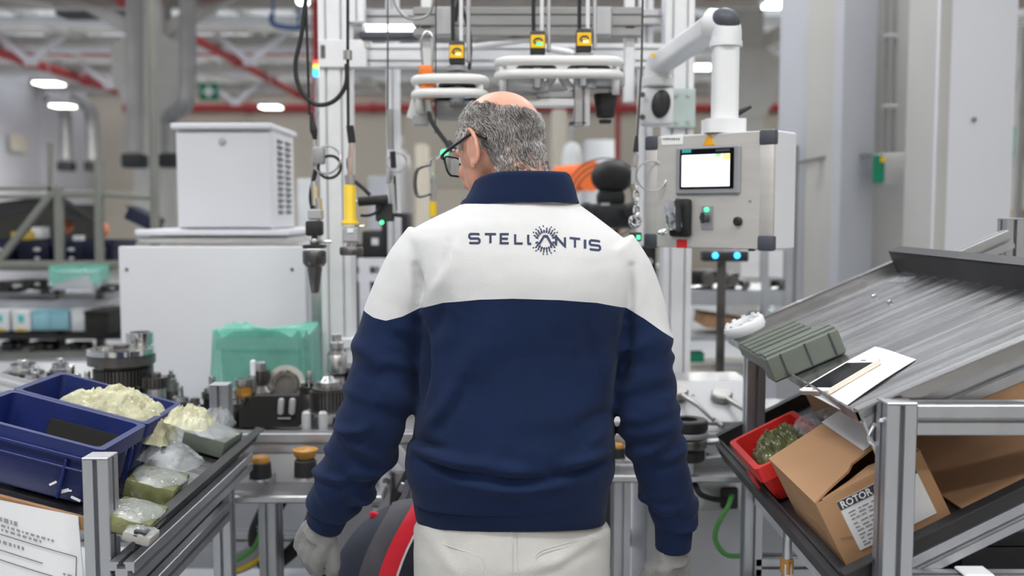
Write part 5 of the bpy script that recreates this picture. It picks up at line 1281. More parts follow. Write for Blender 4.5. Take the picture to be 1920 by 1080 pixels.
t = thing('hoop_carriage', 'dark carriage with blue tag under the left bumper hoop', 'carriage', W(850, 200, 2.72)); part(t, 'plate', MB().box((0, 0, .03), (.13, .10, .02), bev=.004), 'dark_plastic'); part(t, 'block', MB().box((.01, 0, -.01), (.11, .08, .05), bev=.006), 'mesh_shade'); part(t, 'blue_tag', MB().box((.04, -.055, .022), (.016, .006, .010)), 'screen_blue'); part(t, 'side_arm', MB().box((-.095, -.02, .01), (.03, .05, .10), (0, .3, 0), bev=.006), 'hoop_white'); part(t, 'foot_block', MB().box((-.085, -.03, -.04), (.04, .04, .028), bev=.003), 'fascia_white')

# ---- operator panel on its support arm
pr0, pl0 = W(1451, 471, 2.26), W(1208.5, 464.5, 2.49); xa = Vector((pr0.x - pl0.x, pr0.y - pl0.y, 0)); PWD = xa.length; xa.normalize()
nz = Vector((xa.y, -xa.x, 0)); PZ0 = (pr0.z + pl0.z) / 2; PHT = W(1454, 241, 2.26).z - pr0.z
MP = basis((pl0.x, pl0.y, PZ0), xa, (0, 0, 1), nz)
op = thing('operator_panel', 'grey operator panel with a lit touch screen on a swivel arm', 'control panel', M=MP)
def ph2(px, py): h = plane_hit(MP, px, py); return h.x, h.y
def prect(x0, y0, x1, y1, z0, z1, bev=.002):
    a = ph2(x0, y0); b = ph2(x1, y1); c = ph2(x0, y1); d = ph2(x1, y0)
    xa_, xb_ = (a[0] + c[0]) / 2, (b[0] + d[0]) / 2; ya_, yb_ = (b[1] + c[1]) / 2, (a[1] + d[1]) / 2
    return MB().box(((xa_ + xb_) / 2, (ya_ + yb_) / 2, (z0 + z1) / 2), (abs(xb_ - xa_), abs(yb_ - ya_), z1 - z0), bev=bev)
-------
TASK INSTRUCTIONS ▸ Repeat the full listing above exactly, with no pictures in the copy.

ANSWER TO THE PROBLEM ▸
Write part 5 of the bpy script that recreates this picture. It picks up at line 1281. More parts follow. Write for Blender 4.5. Take the picture to be 1920 by 1080 pixels.
t = thing('hoop_carriage', 'dark carriage with blue tag under the left bumper hoop', 'carriage', W(850, 200, 2.72)); part(t, 'plate', MB().box((0, 0, .03), (.13, .10, .02), bev=.004), 'dark_plastic'); part(t, 'block', MB().box((.01, 0, -.01), (.11, .08, .05), bev=.006), 'mesh_shade'); part(t, 'blue_tag', MB().box((.04, -.055, .022), (.016, .006, .010)), 'screen_blue'); part(t, 'side_arm', MB().box((-.095, -.02, .01), (.03, .05, .10), (0, .3, 0), bev=.006), 'hoop_white'); part(t, 'foot_block', MB().box((-.085, -.03, -.04), (.04, .04, .028), bev=.003), 'fascia_white')

# ---- operator panel on its support arm
pr0, pl0 = W(1451, 471, 2.26), W(1208.5, 464.5, 2.49); xa = Vector((pr0.x - pl0.x, pr0.y - pl0.y, 0)); PWD = xa.length; xa.normalize()
nz = Vector((xa.y, -xa.x, 0)); PZ0 = (pr0.z + pl0.z) / 2; PHT = W(1454, 241, 2.26).z - pr0.z
MP = basis((pl0.x, pl0.y, PZ0), xa, (0, 0, 1), nz)
op = thing('operator_panel', 'grey operator panel with a lit touch screen on a swivel arm', 'control panel', M=MP)
def ph2(px, py): h = plane_hit(MP, px, py); return h.x, h.y
def prect(x0, y0, x1, y1, z0, z1, bev=.002):
    a = ph2(x0, y0); b = ph2(x1, y1); c = ph2(x0, y1); d = ph2(x1, y0)
    xa_, xb_ = (a[0] + c[0]) / 2, (b[0] + d[0]) / 2; ya_, yb_ = (b[1] + c[1]) / 2, (a[1] + d[1]) / 2
    return MB().box(((xa_ + xb_) / 2, (ya_ + yb_) / 2, (z0 + z1) / 2), (abs(xb_ - xa_), abs(yb_ - ya_), z1 - z0), bev=bev)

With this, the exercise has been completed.